Que le bandeau citant Molière n'aille pas vous égarer : impossible de seulement sourire à la lecture du dernier livre du bordelais Marc Pautrel qui revient demain avec un deuxième opus dans la collection L'Infini de Phlippe Sollers, grand connaisseur en choses de l'amour qui a dû trouver la citation : "L'amour risque des choses extraordinaires". Un voyage humain court sur soixante-dix pages qui sont une leçon d'économie narrative, et tant pis pour ceux qui y verront de la pauvreté romanesque. Rongée jusqu'à l'os la phrase de l'auteur s'interdit le moindre gras, le moindre débordement, le moindre sursaut de lyrisme, on en ferait des dictées si l'on ne craignait d'effrayer nos écoliers avec ce récit, qui se dit "roman", d'un moment d'enfer et de bonheur, celui d'un couple qui veut tout donner à son amour, y compris la vie, et se brise sur le réel, le temps passé et l'attente. Aucune trace de cynisme, aucune référence littéraire (ou très cachée), aucun développement psychologique mais la nudité d'une histoire où un destin semble se jouer en cinquante mots. Un voyage humain serait presque un anti-voyage : c'est plutôt de salle d'attente qu'on voudrait parler, comme si le voyage attendait de commencer, créant une tension qui ne se relâche pas et qui nous empêche de croire au bonheur évoqué quand il est supposé être là, sous nos yeux.

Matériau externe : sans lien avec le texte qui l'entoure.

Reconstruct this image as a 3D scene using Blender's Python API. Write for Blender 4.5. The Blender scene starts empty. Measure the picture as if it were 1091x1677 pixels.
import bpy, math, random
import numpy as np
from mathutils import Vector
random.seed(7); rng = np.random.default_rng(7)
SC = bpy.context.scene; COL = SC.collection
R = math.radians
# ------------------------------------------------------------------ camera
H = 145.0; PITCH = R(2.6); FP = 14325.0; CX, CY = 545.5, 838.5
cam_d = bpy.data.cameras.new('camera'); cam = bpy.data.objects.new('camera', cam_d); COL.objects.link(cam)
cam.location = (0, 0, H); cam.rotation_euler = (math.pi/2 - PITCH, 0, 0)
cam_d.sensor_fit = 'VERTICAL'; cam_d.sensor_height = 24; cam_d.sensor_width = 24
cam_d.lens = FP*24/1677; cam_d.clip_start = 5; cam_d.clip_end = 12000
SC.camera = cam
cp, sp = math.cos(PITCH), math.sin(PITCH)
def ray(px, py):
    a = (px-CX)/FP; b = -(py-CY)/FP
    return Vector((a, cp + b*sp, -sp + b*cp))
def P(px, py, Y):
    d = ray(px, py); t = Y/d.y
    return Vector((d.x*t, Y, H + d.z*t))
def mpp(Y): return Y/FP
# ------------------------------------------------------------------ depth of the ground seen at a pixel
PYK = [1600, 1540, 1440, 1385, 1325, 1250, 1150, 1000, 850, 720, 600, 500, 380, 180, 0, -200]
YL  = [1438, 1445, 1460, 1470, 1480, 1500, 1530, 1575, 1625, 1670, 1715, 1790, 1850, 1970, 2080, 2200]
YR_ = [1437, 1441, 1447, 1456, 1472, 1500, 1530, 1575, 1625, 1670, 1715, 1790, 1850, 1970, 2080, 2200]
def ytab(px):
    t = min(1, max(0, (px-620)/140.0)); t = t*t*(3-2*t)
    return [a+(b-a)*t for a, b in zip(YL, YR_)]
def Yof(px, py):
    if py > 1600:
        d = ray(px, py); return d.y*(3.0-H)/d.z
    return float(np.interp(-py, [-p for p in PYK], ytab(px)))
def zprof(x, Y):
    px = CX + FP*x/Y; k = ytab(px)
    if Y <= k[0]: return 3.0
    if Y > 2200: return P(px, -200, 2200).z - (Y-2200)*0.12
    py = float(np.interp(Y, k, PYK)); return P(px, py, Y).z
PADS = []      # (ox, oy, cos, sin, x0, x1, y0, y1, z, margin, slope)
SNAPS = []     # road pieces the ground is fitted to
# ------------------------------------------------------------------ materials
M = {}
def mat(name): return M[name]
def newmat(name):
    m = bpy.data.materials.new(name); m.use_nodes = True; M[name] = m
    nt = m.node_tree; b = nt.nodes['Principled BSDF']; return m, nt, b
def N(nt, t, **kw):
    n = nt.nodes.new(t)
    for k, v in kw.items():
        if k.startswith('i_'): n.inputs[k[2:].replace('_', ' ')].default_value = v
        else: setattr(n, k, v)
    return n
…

Raconter une grossesse est d'une ingratitude complète, une naissance une gageure totale. Pourtant Pautrel tient sa ligne tendue au-dessus du vide et avance, dans un refus de séduire qui confine à la sainteté. On sait depuis longtemps que pour être écrivain il faut tout renier. N'est-ce pas ce qu'a tenté dans ce livre dur comme une pierre cet auteur qui a choisi de violenter, avec calme, son lecteur : le livre existe sans lui, et c'est d'un courage ou d'une folie sans nom.